Along with accomplishments, perhaps your first grader has also experienced some failure and frustration. How has s/he fared? As a whole, has the year been a joyful experience? A positive introduction to the academic world?

And just what does any of this have to do with sex education? Plenty. It's all about self-concept.

You see, research tells us that the sexual decisions and behaviors of adolescents are influenced by their level of self-esteem. High self-esteem correlates with an increased likelihood that choices will be positive, healthy, and responsible.

It is during the early years that children begin developing a sense of their "OK-ness." The formulation of self-esteem during the pre-school years is based largely on input from the family. If Steven is constantly told he's a "bad boy," he'll soon define himself as such—and act accordingly. If, however, his parents emphasize that it is his behavior which is unacceptable (not Steven himself), he maintains his personal sense of "OK-ness" and self-respect.

Upon entering the educational system, a child is exposed to pressures, demands, and expectations that reach beyond the home front. It becomes especially important for parents to reassure their child that a sense of worth comes from within—and is not a function of appearance, being a math whiz, or getting the lead in the class play.

As with all other aspects of growth and development, children need assistance in feeling competent, connected, and valued. Through their childrearing practices, parents either foster or stifle that development.

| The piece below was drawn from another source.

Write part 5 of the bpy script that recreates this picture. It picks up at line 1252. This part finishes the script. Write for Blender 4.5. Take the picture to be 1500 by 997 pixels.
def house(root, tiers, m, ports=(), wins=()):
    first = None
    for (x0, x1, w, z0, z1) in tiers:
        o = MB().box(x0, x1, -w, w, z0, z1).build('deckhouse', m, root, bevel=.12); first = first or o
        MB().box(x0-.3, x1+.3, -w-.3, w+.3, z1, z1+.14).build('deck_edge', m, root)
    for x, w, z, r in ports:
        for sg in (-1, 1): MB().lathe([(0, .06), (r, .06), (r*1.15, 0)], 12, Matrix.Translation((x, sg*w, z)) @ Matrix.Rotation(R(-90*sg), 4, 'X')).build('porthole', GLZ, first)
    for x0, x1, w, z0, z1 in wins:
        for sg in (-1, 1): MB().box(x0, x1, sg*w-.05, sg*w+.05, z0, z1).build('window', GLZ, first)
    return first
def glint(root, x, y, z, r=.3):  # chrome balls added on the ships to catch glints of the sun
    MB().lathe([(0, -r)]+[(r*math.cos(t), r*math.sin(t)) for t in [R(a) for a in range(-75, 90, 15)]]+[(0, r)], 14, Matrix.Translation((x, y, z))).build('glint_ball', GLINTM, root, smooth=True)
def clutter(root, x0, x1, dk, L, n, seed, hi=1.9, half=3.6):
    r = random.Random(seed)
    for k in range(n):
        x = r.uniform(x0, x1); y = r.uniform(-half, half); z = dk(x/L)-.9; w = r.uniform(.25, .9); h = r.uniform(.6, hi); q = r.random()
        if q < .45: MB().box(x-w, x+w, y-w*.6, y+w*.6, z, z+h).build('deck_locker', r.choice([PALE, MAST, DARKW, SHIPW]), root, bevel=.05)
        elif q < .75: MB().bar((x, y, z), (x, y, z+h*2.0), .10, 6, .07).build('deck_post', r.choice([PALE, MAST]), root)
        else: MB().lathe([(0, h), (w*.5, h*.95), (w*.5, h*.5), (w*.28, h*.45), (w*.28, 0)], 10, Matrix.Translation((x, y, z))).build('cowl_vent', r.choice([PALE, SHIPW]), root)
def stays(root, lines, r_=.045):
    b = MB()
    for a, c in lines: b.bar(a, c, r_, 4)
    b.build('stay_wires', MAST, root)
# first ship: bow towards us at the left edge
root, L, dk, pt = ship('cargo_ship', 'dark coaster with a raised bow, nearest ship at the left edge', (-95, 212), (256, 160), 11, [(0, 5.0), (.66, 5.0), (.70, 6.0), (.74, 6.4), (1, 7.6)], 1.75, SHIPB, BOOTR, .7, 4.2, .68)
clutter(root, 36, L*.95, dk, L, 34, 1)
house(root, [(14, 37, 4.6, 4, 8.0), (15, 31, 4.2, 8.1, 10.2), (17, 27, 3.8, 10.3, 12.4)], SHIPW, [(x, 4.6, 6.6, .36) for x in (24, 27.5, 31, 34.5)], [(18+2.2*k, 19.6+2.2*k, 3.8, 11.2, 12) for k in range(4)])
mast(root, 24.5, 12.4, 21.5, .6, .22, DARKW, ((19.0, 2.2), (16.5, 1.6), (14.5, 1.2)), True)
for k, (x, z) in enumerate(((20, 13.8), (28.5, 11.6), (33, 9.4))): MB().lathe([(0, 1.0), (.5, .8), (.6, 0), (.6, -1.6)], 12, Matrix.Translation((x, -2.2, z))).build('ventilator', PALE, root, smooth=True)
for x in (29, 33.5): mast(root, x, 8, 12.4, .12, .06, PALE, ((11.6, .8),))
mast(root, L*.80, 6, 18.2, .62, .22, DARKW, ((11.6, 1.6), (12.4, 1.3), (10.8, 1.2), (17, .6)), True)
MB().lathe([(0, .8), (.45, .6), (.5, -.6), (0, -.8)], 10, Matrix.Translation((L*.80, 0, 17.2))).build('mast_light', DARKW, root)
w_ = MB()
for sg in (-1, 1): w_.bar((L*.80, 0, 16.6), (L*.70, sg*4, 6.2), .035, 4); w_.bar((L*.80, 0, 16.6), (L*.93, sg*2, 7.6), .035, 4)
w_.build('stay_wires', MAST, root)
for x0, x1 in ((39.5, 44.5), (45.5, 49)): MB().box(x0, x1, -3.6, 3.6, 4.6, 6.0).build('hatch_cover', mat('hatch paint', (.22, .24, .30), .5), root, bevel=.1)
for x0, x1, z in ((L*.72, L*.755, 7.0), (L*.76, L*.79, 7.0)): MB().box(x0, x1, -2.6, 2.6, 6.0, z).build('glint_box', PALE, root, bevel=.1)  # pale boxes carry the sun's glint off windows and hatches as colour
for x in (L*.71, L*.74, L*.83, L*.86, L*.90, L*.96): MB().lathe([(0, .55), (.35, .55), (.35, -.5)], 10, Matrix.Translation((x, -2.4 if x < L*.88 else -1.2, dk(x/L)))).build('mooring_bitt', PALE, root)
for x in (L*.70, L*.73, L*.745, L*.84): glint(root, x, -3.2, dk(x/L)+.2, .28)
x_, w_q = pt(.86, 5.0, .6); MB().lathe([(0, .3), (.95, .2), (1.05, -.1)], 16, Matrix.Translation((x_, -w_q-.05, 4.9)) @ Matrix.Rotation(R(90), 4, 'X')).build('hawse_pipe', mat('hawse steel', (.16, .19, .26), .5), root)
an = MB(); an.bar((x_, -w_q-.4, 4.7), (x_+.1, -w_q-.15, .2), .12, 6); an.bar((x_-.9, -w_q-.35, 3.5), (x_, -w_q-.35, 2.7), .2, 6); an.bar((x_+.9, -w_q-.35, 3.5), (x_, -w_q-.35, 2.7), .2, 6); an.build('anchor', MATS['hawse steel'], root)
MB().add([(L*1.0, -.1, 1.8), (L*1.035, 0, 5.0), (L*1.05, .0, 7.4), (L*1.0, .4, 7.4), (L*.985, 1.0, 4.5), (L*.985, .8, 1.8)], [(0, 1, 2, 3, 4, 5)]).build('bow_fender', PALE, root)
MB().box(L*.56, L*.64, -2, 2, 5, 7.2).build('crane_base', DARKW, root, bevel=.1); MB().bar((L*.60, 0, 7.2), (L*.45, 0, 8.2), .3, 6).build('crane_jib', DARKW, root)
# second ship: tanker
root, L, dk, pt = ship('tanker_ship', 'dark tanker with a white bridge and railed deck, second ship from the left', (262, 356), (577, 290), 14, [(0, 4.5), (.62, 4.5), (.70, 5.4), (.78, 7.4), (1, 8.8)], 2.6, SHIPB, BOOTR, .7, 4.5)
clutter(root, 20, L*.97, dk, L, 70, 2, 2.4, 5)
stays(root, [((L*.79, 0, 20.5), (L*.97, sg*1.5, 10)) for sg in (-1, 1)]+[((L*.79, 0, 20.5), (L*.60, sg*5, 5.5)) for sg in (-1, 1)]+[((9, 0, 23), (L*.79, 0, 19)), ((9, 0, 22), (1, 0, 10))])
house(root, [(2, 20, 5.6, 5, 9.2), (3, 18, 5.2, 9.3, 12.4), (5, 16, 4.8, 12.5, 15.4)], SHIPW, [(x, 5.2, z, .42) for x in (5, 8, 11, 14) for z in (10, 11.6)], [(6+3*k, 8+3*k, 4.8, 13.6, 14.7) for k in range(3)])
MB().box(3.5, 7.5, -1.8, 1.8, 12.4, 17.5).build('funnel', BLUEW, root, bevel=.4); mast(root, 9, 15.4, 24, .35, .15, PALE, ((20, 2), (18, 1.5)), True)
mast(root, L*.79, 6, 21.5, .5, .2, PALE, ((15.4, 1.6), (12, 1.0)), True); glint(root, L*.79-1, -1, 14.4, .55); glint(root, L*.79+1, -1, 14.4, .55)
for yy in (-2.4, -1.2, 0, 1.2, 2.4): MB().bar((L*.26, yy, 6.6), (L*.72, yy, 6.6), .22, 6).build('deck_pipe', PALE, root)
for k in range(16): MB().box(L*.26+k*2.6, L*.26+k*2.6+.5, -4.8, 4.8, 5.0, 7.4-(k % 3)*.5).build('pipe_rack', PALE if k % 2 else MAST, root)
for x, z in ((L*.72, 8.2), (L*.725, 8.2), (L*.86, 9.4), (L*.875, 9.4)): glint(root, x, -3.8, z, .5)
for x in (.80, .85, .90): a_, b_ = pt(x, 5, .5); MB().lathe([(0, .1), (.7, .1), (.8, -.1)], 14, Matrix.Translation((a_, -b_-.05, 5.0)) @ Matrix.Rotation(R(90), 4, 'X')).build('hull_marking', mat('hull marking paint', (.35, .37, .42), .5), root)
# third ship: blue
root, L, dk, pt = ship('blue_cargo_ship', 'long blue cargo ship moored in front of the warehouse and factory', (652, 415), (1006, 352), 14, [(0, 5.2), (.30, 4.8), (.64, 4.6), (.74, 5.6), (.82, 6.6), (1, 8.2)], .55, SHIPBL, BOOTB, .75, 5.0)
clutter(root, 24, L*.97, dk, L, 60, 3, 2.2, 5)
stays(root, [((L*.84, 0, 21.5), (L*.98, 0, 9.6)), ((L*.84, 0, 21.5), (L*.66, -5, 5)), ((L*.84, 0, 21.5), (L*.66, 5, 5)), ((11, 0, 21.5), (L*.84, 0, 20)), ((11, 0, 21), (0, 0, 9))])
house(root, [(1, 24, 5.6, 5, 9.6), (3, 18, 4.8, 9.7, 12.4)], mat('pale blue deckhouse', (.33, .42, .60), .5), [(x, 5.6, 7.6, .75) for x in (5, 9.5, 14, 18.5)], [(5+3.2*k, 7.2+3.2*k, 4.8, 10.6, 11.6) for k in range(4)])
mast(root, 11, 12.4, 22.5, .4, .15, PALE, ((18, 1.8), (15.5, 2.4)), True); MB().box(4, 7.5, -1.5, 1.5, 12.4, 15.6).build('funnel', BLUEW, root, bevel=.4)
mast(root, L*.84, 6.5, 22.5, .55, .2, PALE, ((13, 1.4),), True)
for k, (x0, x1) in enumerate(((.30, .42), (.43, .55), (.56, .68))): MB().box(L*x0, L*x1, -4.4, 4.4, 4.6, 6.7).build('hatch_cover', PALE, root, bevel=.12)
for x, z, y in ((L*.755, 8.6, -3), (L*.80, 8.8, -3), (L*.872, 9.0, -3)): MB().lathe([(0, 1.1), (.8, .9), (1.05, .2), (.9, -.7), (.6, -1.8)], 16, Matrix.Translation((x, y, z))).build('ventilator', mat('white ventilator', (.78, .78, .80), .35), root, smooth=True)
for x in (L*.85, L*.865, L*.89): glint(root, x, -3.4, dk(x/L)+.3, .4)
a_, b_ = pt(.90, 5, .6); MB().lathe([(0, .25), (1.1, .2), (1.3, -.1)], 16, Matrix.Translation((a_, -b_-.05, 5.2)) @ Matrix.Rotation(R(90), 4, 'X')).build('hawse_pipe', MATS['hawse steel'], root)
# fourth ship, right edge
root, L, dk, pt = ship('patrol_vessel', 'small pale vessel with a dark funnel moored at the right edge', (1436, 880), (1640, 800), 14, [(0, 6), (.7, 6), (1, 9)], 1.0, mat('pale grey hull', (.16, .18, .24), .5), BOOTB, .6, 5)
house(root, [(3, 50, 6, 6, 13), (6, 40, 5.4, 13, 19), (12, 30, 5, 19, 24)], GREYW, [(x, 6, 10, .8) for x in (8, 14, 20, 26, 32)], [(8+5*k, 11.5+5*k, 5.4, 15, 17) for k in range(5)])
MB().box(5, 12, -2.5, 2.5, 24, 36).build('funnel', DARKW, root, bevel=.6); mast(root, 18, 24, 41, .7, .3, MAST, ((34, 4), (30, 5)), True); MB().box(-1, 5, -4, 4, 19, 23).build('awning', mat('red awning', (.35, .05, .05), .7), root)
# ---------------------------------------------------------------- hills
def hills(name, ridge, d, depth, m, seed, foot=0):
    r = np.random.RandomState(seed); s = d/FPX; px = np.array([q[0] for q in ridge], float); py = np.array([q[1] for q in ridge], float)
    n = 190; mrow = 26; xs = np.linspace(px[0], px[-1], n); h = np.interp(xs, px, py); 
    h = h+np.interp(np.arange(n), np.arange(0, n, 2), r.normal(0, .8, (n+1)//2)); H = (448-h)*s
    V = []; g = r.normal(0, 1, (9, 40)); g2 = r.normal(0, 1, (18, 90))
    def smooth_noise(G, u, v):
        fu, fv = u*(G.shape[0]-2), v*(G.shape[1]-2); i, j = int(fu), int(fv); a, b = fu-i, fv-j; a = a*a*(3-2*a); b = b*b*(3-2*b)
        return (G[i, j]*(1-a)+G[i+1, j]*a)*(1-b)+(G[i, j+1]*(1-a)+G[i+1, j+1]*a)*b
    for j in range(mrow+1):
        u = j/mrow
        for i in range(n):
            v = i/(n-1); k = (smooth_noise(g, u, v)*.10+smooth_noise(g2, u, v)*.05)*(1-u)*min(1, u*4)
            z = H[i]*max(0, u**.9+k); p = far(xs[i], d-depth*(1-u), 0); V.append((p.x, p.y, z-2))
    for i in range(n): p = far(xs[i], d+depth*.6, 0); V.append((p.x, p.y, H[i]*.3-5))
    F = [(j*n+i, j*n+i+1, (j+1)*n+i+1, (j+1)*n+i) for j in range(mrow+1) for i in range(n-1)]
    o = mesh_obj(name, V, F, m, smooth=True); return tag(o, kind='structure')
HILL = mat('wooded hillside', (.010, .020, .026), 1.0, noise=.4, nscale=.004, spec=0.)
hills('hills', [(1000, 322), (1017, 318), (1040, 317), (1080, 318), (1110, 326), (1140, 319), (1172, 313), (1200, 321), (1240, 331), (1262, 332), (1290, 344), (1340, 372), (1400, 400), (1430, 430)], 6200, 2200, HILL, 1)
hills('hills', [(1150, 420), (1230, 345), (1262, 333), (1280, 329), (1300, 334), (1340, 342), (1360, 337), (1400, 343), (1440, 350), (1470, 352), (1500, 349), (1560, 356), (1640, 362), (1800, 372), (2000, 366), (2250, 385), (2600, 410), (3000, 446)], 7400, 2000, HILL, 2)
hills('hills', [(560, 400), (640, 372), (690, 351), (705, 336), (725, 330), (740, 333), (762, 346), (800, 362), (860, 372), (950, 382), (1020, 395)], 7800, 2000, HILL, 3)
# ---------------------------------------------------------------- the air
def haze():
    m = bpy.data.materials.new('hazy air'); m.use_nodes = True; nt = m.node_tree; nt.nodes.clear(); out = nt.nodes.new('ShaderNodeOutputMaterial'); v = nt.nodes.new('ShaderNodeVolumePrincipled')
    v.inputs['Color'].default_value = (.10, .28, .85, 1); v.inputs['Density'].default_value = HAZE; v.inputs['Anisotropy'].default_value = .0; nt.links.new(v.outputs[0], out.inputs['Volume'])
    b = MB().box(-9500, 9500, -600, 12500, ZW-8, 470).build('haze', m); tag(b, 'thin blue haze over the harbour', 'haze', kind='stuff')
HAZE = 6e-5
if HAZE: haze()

Approval—Children have a special need for praise. For them, parents' approval is a measure of their own value. Frequently recognize and praise your youngster for a job well done or a good effort.

Acceptance—While recognizing your child's strengths and abilities, assist him in accepting his weaknesses. If he acts inappropriately, be sure he understands that while you do not like the behavior, you still love him.

Attention—By demonstrating sincere interest in your child's day to day activities, you let her know she is important. Having mom's and dad's undivided attention—however brief—helps a child feel very special indeed.

Achievement—Children learn by doing … and need opportunities to practice new skills. Allowing them to make decisions will encourage a sense of competence and responsibility.

RespectChildren are people too, and they deserve to be treated fairly—with dignity and respect.

All of this may seem so obvious. Yet it's amazing how much good, common-sense parenting gets lost in the daily bustle of family life. Consider this simply a reminder.

The way children feel about themselves colors the way they live and relate to the world around them. Children who grow up feeling loved, competent, and worthy are far better equipped—as adolescents and adults—to deal with the issues of life … including sexuality.